Regarding universities, the British poet John Masefield has said, “There are few earthly things more beautiful than a university.” He probably meant a sublime place where young people study diligently and the teachers also face off with them in earnest. I think faculty members at universities must have both “a commitment to research” and “a commitment to teaching.” When I come in contact with students especially, I do my best to keep a calm face and to use kind words, in the spirit of “a gentle face and loving words.” I also strive to make my lectures memorable and inspiring for students, even if that means digressing a little. To get into the spirit before lectures, I sometimes even watch videos of the Japanese rock musicians Kiyoshiro IMAWANO and Eikichi YAZAWA.

To Make the World a Happier Place Through Research on Getting Rid of Lines

What I am researching is the design of networks that enable everyone to share a variety of things. For example, when the circuits we use for e-mail get congested, how much should we increase their capacity? The point is to calculate the most cost effective network by using the power of mathematics and the power of computers. That is not the only thing needed for design, however; there are also times when amazing ideas are required for thinking outside the box and changing the structure used until now.
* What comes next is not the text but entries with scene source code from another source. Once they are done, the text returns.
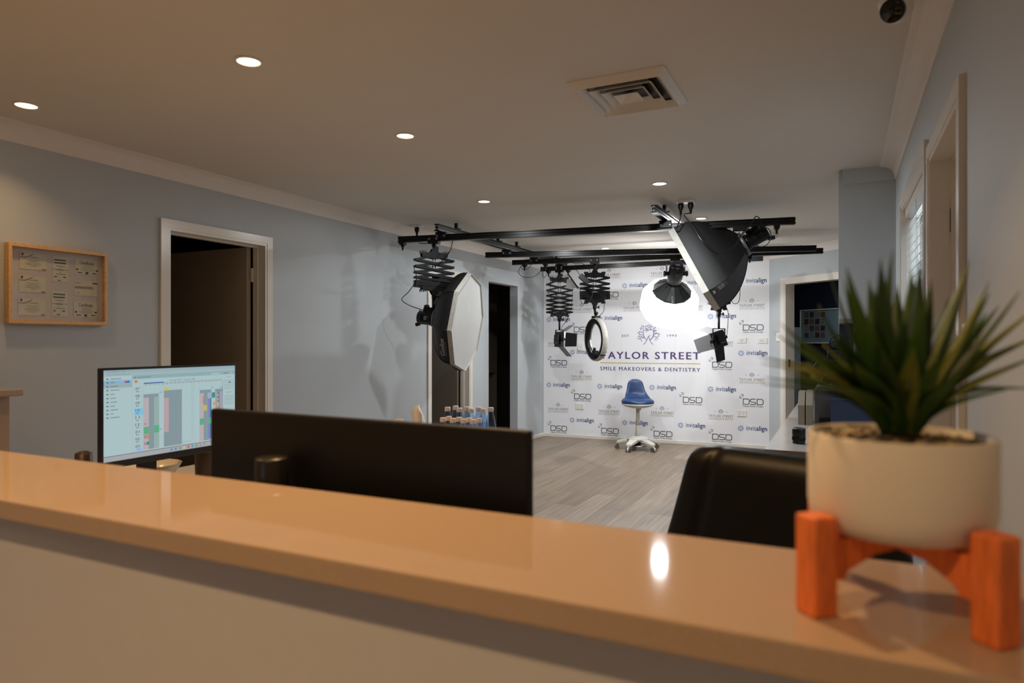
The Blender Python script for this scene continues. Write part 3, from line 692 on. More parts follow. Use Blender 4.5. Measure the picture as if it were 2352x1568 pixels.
def strobe(t, ring, n, up, L, r, label_txt=True):
    """lamp head behind the ring"""
    s = n.cross(up).normalized(); up = s.cross(n).normalized()
    b = MB().lathe(ring - n*.015, [(r*1.05, 0), (r*1.05, -.03), (r*.98, -.04), (r*.98, -L*.9), (r*.85, -L), (r*.3, -L)], n, n=24)
    for k in range(5): b.obox(ring - n*(L*(.45 + .09*k)), n, s, up, .006, r*2.06, r*.9)
    b.obox(ring - n*(L*.55) + up*r, n, s, up, L*.5, .05, .03); bd = b.build('lamp_body', M_black, t)
    MB().bar(ring - n*(L*.96) - up*r*.9, ring - n*(L*1.22) - up*r*1.15, .03, .016).bar(ring - n*(L*.96) + up*r*.75, ring - n*(L*1.1) + up*r*.8, .03, .016).build('handle', M_black, t)
    if label_txt:
        b = MB()
        for k, w in enumerate((.9, .5, .8, .6)):
            b.obox(ring - n*(L*.5) + s*(r*.995) + up*(.014 - .009*k) - n*(.02*(1-w)), n, up, s, .042*w, .005, .0012)
        b.build('lamp_label', M_text, bd)
    return bd
def print_on(t, txt, o, ax, up, w, h, name='lettering', bold=.02, m=M_text):
    b = MB(); vs, fs = fit(text2d(txt, 1.0, bold), 0, 0, w, h); b.add([o + ax*x + up*y for x, y in vs], fs); return b.build(name, m, t)

# white octagonal softbox on the left
ring = Pz(1002, 733, z1 - .01); n = (cR*.97 - cF*.245 - cU*.12).normalized(); h = (cR*.245 + cF*.97); h = (h - n*h.dot(n)).normalized(); u = h.cross(n).normalized()
if u.z < 0: u = -u
t = thing('octagonal_softbox', 'octagonal softbox with a white front, hanging in the middle and facing right', 'studio light', tuple(ring))
oct_ = [(.437*math.cos(math.radians(10 + 45*k)), .437*math.sin(math.radians(10 + 45*k))) for k in range(8)]
Pf = shell(t, ring, n, h, u, oct_, .265, .085, .040, [M_fabric], [0]*8, power=2.3, seg=14)
strobe(t, ring, n, cU, .155, .062)
b = MB().cyl(s1, V((s1.x, s1.y, ring.z + .09)), .016, n=12).bar(V((s1.x, s1.y, ring.z + .09)), ring - n*.09 + cU*.07, .04, .02).obox(ring - n*.09 + cU*.065, n, h, cU, .05, .04, .05)
b.lathe(ring - n*.09 + cU*.10, [(.02, -.02), (.026, -.01), (.026, .012), (.016, .02)], n=14); b.build('tilt_bracket', M_matte, t)
a0, a1, a2 = Pf(4, .94), Pf(5, .94), Pf(4, .6)              # lower left panel of the shell
i0 = max(range(8), key=lambda i: ((Pf(i, .8) + Pf(i+1, .8))/2 - (ring + n*.2)).dot(-h - u*.85))
e0, e1, e2, e3 = Pf(i0, .97), Pf(i0+1, .97), Pf(i0+1, .72), Pf(i0, .72)
ax = (e1 - e0).normalized(); ax = ax if ax.z > 0 else -ax
lo = e0 if e0.z < e1.z else e1; nn = (e1 - e0).cross(e2 - e1).normalized(); nn = nn if nn.dot(CAM - lo) > 0 else -nn
upv = nn.cross(ax).normalized()
print_on(t, 'Godox', lo + ax*.07 + nn*.006 + upv*.030, ax, upv, .175, .048, bold=.03)
print_on(t, 'www.godox.com', lo + ax*.07 + nn*.006 + upv*.012, ax, upv, .15, .010, name='small_lettering')

# big black softbox on the right, seen from behind
A, B, Cc = Pz(1548, 524, 5.426), Pz(1628, 667, 5.22), Pz(1654, 708, 5.756)
AB = (B - A).normalized(); BC = (Cc - B); BC = (BC - AB*BC.dot(AB)); Cc = B + BC; BC.normalize(); n = AB.cross(BC).normalized()
if n.dot(cR) > 0: n = -n
ctr = (A + Cc)/2; h = AB; u = BC; hx, ux = (B - A).length/2, (Cc - B).length/2; dep = .40
ring = ctr - n*dep
t = thing('rectangular_softbox', 'big black and navy softbox tilted down, under the right end of the nearest rail', 'studio light', tuple(ring))
Pf = shell(t, ring, n, h, u, [(-hx, -ux), (hx, -ux), (hx, ux), (-hx, ux)], dep, .10, .05, [M_fabric, M_navyf], [0, 1, 0, 0], power=2.25, seg=20)
strobe(t, ring, n, cU, .19, .062)
TA = on_rail('A', 1700); b = MB().cyl(TA - cU*(RH + .01), ring - n*.10 + cU*.05, .014, n=12).obox(TA - cU*(RH + .012), rails['A'][3], rails['A'][3].cross(cU), cU, .11, .07, .03)
b.obox(ring - n*.10 + cU*.05, n, h, cU, .06, .04, .05); b.build('tilt_bracket', M_matte, t)
e0, e1 = Pf(1, .93), Pf(2, .93); f0, f1 = Pf(1, .6), Pf(2, .6); ax = ((f0 + f1)/2 - (e0 + e1)/2).normalized(); sd = (e1 - e0).normalized(); nn = ax.cross(sd).normalized(); nn = nn if nn.dot(CAM - e0) > 0 else -nn
mid = e0*.72 + e1*.28
up2 = sd if nn.cross(ax).dot(sd) > 0 else -sd
av = -ax; sv2 = up2 if up2.cross(av).dot(nn) > 0 else -up2; o = e0*.80 + e1*.20 + ax*.035 + nn*.012; b = MB()
if sv2.dot(up2) < 0: o = o + up2*.13
for k, (lo_, hi_) in enumerate(((0, .05), (.012, .085), (0, .055), (.008, .06), (0, .05), (.008, .085), (0, .055), (.0, .075), (-.012, .045))):
    x = .013*k; b.add([o + sv2*(x + dx) + (-av)*dz for dx, dz in ((0, lo_), (.005, lo_), (.005, hi_), (0, hi_))], [(0, 1, 2, 3)])
for z in (.014, .045): b.add([o + sv2*dx + (-av)*dz for dx, dz in ((0, z), (.11, z), (.11, z + .005), (0, z + .005))], [(0, 1, 2, 3)])
b.add([o + sv2*dx + (-av)*dz for dx, dz in ((.01, -.045), (.10, -.045), (.10, -.028), (.01, -.028))], [(0, 1, 2, 3)])
b.build('printed_mark', M_text, t)

# glowing lantern softbox
g = Pz(1537, 696, 7.42); ax = (cR*.0 + cU*.70 - cF*.71).normalized()
t = thing('lantern_softbox', 'glowing white round lantern softbox with black skirt in front of the printed wall', 'studio light', tuple(g))
E_lan = emitter('lit_lantern_cloth', (1, 1, 1), LANTERN)
R0 = .318; prof = []
for k in range(15):
    a = -PI/2 + PI*k/14*.86; prof.append((max(.001, R0*abs(math.cos(a))**.72), .205*math.copysign(abs(math.sin(a))**.8, math.sin(a))))
MB().lathe(g, prof, ax, n=12, smooth=False, close=True).build('globe', E_lan, t)
MB().lathe(g, [(.214, .168), (.200, .186), (.150, .225), (.105, .262), (.075, .285), (.062, .288)], ax, n=12, smooth=False, close=False).build('skirt', mat('skirt_cloth', '#17191b', .5, noise=.15, scale=30, bump=.3), t, solid=.004)
wv = ax.cross(cR).normalized(); sv = wv.cross(ax).normalized(); b = MB()
for k in range(12):
    a = 2*PI*(k + .5)/12; o = g + ax*.172 + (sv*math.cos(a) + wv*math.sin(a))*.209; b.obox(o, ax, sv*-math.sin(a) + wv*math.cos(a), sv*math.cos(a) + wv*math.sin(a), .016, .014, .006)
b.build('clip', M_ivory, t)
b = MB()
for k in range(12):
    a = 2*PI*k/12; dd = lambda uu: sv*math.cos(uu) + wv*math.sin(uu); b.tube([g + ax*.18 + dd(a)*.206, g + ax*.228 + dd(a)*.150, g + ax*.264 + dd(a)*.108, g + ax*.287 + dd(a)*.076], .004, n=5, res=2)
b.build('rib_seam', M_black, t)
hb = g + ax*.285; b = MB().lathe(hb, [(.066, 0), (.074, .02), (.078, .04), (.078, .22), (.070, .25), (.03, .255)], ax, n=24)
b.obox(hb + ax*.15 - wv*.076, ax, sv, wv, .09, .05, .01).obox(hb + ax*.235 - wv*.03, ax, sv, wv, .03, .07, .06); bd = b.build('lamp_body', M_black, t)
MB().obox(hb + ax*.256 - wv*.012, sv, wv, ax, .05, .03, .003).build('display', mat('dim_display', '#1b2030', .2, emit=.12, emit_col='#8fa0d0'), bd)
yo = hb + ax*.13; TC = on_rail('C', 1551); ty = V((TC.x, TC.y, HR - RH - .06)); b = MB()
for k in (-1, 1):
    b.lathe(yo + sv*(k*.078), [(.022, 0), (.022, .02), (.012, .026), (.03, .03), (.03, .045)], sv*k, n=14)
    b.bar(yo + sv*(k*.095), ty + sv*(k*.095), .026, .006, cF)
b.bar(ty - sv*.098, ty + sv*.098, .026, .006, cF).cyl(ty, TC - cU*RH, .014, n=12).obox(TC - cU*(RH + .008), rails['C'][3], rails['C'][3].cross(cU), cU, .1, .07, .03); b.build('yoke', M_matte, t)
lw = -wv if (-wv).dot(-cF) > wv.dot(-cF) else wv
tx = (-(ax)).normalized(); c0 = g + ax*.205 + lw*.180
pn = (lw*.63 + ax*.77).normalized(); up3 = sv; dn = (lw*.77 - ax*.63).normalized()
print_on(t, 'godox', c0 + sv*-.020 + pn*.006 + dn*.030, -dn, -sv if (-dn).cross(-sv).dot(pn) > 0 else sv, .075, .024, bold=.02)

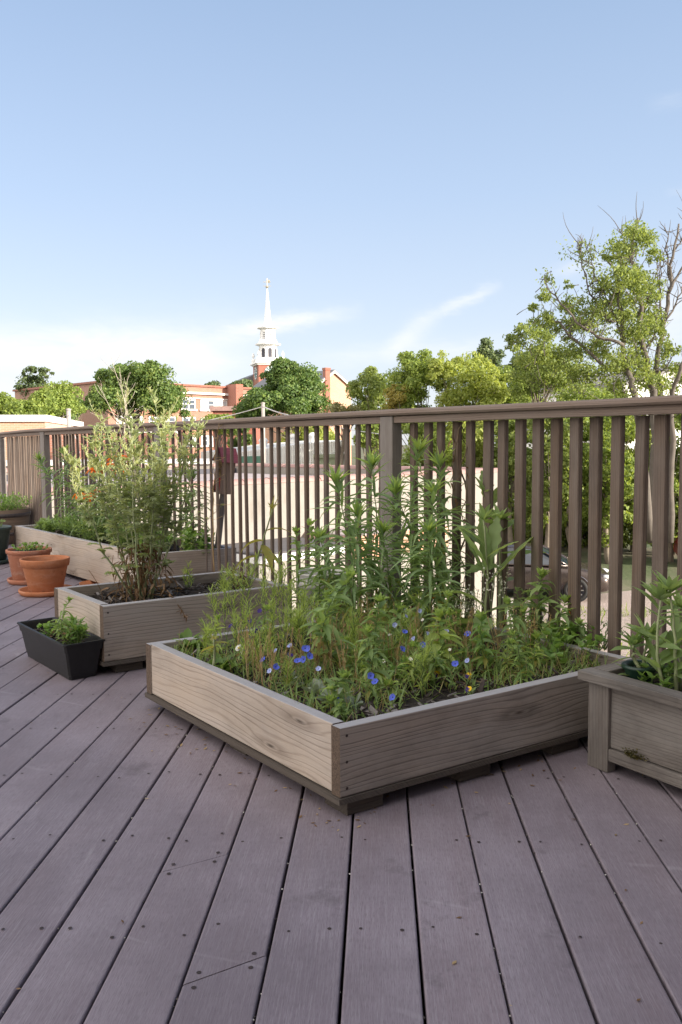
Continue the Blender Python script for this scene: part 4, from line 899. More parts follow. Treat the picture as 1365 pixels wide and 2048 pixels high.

I believe that these kinds of research can be applied not only to telecommunications but also to public services and various types of businesses and locations where lines form. If lines disappeared from the world in places such as ATMs at banks, ETC lanes on expressways, and company cafeterias, we would have more time to use and we would be able to spend more quality time with our family and friends. If there are people out there with problems such as “We’re having trouble with too many lines,” “We’re having trouble with too much overtime,” or “We’re having trouble running the community center,” I think we might be able to come up with some solutions by brainstorming together.

I like rakugo (traditional comic storytelling), so I hope we can make something like a “techno comedic monologue” in the future. Imagine making the person listening envision colorful characters like Kumasan and Hattsan simply through voices, expressions, and the listener’s imagination. Now that would really be the ultimate in multimedia telecommunications. I want to let many people know that “information science technology” may be hard to understand and it may be commonplace now that so many fields are using it, but it’s actually quite profound. It would be nice if we could convey that in easy-to-understand Japanese, without using things like PowerPoint or complicated numerical formulas.

Profile

Department of Information Science and Technology, School of Information Science and Technology

Professor OKUDA Takashi

Areas of Specialty: Telecommunications Traffic Theory, Information Communication Systems, Social Robotics, Service Science

Attracted to American culture since middle school, he was a Major League Baseball addict even before the pitcher Hideo NOMO went to America. After finishing graduate school, he found a job once, but he realized “I’m not the corporate type,” so he returned to university a year later. Currently, while engaging in teaching and research about information networks, he is aiming to put the language of baseball legend Shigeo NAGASHIMA into words and embodied knowledge as one part of an in-progress research project on humanoid robots. He sweats a lot, so he calls himself “Professor Handkerchief” instead of “Prince Handkerchief” (the nickname of pitcher Yūki SAITŌ).